After their '60s debuts, it took both the California Angels and Houston Astros 18 years to reach postseason, and the Montreal Expos 12. The Washington Senators moved to Texas, but that did little to shorten a 35-year postseason drought. To this day, none of them has played in a World Series. The one success story of '60s expansion, the New York Mets, endured seven years of unbridled ridicule before divine intervention--and Tom Seaver--stepped in and took them to the summit.

In lieu of actual baseball success, old expansion teams needed grandiose novelties to entice the fans. When the Astros debuted the Astrodome--"the eighth wonder of the world"--in 1965, people spent so much time gawking at the ceiling of this architectural marvel that they hardly looked down long enough to notice that their team was getting dirt kicked in its face.

The point of this little history lesson is that times have changed. Free agency means that a deep-pocketed expansion team like the Arizona Diamondbacks has the potential to jump in and challenge for titles before the fans start getting too antsy. Say what you want about Jerry Colangelo, but he doesn't hesitate to shell out greenbacks for a winner.

If anything, the Diamondbacks' off-season habits showed an inclination to overpay for prized players. I mean, Jay Bell is a solid shortstop, but a five-year, $34 million deal for a lifetime .268 hitter may be a bit excessive. And a healthy Matt Williams is a power hitter to be feared, but it's still hard to justify his $45 million contract. Still, at least the Diamondbacks have some solid veterans to build a team around, while we wait for exciting youngsters like Travis Lee to get their footing in the show.

Local baseball aficionados should be thankful for even a modicum of talent on the D-Backs' roster, because we certainly won't have one of the world's top eight--or 800--wonders to distract us. Clearly, the fiscal and physical monstrosity that is Bank One Ballpark will not afford this team the longest of honeymoons. Though the park's interior is somewhat more appealing than the nightmarish action murals on its outside would suggest, it's no match for recent beauties like Baltimore's Camden Yards or The Ballpark in Arlington.
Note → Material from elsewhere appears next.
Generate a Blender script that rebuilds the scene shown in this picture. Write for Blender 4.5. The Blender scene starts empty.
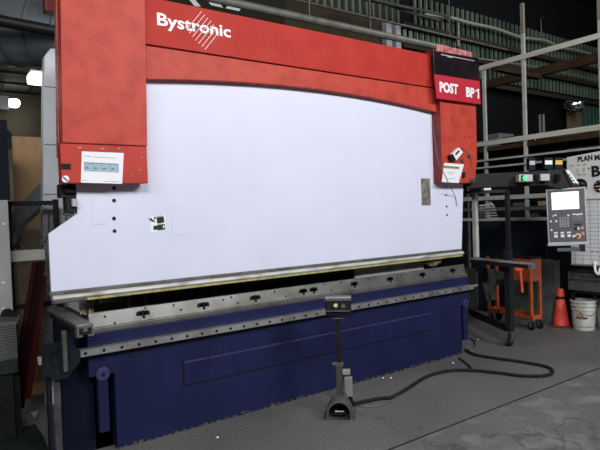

Maybe Bank One Ballpark's designers had too many conflicting objectives. For one thing, they wanted to make it fit into its warehouse-district surroundings, which it does, to an alarming degree. For another, they wanted to follow the trend back to traditional ballpark designs. Though the seating places fans amazingly close to the action (Warning: Wear protective headgear if you sit along the foul lines), BOB feels like a cold modern creation, a strip-mall sensibility taken to the nth power. And while a retractable roof was absolutely necessary in this blistering climate, when the roof closes at the ballpark, you truly feel like you're sitting in the world's largest corrugated-tin shack.

Nonetheless, the first day of BOB's public open-house activities was touching, as a few thousand enthusiasts bought popcorn and made their way to the seats in anticipation of a nonexistent game. While the jumbo video screen above center field provided D-Back player stats, the corresponding video footage inexplicably showed Cleveland Indians game action. I know the D-Backs don't have a backlog of regular-season highlights, but couldn't they at least have shown us some Cactus League footage?

The big moment of the open-house tour was the closing of the famous BOB roof. Stadium employees conferred by phone over the exact timing of the roof retraction, like air-traffic controllers juggling a series of landings. It wasn't much more exciting than watching a garage door shut, but it was accompanied by a THX parade of scary dive-bomber air-raid sounds, and nondescript rock bombast. When the two edges of the roof finally met, the crowd spontaneously burst into joyous applause. Imagine what they'll do when the team actually wins a game.